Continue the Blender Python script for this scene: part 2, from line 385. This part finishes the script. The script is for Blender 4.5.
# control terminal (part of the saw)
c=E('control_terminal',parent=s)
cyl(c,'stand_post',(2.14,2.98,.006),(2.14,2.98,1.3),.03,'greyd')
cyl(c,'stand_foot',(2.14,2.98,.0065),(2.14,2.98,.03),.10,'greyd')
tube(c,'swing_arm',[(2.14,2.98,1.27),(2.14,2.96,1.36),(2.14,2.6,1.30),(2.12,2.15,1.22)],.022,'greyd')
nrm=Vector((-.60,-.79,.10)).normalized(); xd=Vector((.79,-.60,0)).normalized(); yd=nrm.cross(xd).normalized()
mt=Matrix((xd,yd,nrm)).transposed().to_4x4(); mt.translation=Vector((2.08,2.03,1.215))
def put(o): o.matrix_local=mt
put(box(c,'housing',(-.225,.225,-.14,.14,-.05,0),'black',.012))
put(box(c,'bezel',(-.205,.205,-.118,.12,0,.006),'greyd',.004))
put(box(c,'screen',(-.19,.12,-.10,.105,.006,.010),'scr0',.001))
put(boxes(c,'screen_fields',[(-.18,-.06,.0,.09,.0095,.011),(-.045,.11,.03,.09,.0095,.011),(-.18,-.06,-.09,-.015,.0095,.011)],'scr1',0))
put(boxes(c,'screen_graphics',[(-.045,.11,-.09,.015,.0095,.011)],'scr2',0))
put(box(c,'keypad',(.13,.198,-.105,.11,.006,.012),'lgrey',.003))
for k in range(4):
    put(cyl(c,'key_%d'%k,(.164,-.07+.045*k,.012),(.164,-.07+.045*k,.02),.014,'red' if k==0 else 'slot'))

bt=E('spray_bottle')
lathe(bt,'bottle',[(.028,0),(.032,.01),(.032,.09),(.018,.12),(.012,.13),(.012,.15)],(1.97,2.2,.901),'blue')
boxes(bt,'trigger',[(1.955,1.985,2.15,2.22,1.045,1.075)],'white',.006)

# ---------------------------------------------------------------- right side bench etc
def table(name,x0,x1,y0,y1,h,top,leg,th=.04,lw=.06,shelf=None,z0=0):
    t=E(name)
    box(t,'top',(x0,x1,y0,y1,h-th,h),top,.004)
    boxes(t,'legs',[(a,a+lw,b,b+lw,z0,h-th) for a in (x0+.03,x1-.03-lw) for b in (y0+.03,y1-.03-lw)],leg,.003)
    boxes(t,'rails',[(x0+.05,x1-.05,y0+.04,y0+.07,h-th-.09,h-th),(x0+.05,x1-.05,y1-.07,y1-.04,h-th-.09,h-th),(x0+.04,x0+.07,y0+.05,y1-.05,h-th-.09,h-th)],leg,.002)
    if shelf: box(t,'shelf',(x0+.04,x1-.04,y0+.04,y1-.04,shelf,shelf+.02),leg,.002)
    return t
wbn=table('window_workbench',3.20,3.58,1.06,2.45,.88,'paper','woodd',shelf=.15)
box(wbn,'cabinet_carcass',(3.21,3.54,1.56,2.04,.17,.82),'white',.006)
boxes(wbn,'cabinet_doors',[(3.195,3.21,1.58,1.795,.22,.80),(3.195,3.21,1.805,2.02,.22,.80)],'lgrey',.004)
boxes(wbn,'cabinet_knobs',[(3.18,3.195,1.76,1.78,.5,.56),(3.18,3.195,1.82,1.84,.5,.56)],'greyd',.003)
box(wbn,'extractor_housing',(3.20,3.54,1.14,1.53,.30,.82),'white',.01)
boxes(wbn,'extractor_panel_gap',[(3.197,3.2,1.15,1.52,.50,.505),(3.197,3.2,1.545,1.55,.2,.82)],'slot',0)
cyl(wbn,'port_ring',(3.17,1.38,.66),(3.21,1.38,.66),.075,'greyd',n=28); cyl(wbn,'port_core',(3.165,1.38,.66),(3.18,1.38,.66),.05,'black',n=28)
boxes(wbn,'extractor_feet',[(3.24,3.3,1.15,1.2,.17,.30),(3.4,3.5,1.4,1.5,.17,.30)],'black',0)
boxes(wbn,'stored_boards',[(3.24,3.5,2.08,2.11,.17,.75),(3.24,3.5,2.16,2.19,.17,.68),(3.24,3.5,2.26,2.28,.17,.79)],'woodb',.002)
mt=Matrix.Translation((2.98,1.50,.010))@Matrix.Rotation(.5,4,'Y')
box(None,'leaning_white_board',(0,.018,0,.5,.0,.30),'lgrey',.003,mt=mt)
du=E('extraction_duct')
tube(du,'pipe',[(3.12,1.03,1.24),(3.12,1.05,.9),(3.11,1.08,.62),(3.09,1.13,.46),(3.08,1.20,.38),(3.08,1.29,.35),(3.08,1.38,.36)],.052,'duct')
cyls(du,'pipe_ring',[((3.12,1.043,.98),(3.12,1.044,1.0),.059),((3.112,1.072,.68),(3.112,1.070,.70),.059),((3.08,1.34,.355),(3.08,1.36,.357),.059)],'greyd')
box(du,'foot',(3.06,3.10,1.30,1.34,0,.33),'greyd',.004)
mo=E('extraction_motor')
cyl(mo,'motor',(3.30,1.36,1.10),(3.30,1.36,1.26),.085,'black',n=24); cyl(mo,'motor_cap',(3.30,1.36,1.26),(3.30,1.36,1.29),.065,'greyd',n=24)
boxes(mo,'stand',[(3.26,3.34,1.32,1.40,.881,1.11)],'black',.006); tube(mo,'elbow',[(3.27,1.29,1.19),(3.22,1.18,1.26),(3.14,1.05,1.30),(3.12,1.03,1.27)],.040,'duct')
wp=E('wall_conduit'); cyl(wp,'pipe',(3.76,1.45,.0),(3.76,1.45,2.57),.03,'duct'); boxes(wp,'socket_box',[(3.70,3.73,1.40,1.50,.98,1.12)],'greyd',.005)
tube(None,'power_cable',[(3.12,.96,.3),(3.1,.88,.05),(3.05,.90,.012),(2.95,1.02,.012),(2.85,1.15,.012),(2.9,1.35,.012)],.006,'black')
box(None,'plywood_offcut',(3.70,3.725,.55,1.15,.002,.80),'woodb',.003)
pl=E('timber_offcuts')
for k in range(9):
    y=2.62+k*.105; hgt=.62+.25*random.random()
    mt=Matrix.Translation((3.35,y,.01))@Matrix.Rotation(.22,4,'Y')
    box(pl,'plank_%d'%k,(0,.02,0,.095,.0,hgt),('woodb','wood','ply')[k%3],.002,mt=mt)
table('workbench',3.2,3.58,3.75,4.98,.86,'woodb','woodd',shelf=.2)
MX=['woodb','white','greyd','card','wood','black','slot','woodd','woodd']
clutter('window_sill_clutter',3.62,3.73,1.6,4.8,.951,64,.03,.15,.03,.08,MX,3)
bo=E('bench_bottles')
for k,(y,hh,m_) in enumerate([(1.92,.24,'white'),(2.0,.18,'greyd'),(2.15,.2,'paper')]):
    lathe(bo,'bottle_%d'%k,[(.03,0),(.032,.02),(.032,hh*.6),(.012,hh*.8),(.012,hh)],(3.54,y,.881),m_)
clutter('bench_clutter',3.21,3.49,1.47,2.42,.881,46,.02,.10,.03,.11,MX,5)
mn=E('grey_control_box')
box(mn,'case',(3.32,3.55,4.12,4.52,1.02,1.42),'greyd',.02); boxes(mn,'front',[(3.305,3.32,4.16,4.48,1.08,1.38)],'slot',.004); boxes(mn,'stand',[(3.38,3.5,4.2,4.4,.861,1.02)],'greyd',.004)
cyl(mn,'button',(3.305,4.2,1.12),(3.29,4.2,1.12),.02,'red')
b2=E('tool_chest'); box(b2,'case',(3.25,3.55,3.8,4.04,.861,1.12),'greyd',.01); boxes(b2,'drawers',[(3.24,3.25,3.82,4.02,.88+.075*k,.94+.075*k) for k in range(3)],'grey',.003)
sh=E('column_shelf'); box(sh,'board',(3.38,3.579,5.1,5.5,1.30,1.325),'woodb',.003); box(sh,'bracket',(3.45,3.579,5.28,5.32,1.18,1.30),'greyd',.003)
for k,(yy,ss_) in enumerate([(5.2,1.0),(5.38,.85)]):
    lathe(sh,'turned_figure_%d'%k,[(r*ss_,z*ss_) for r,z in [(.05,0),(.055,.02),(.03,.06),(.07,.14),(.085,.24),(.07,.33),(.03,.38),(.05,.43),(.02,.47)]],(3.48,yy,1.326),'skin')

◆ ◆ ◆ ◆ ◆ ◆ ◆

STATED TASK
Which lines in the listing above hold the word "part"? Show each of them.

TASK OUTPUT
Continue the Blender Python script for this scene: part 2, from line 385. This part finishes the script. The script is for Blender 4.5.
# control terminal (part of the saw)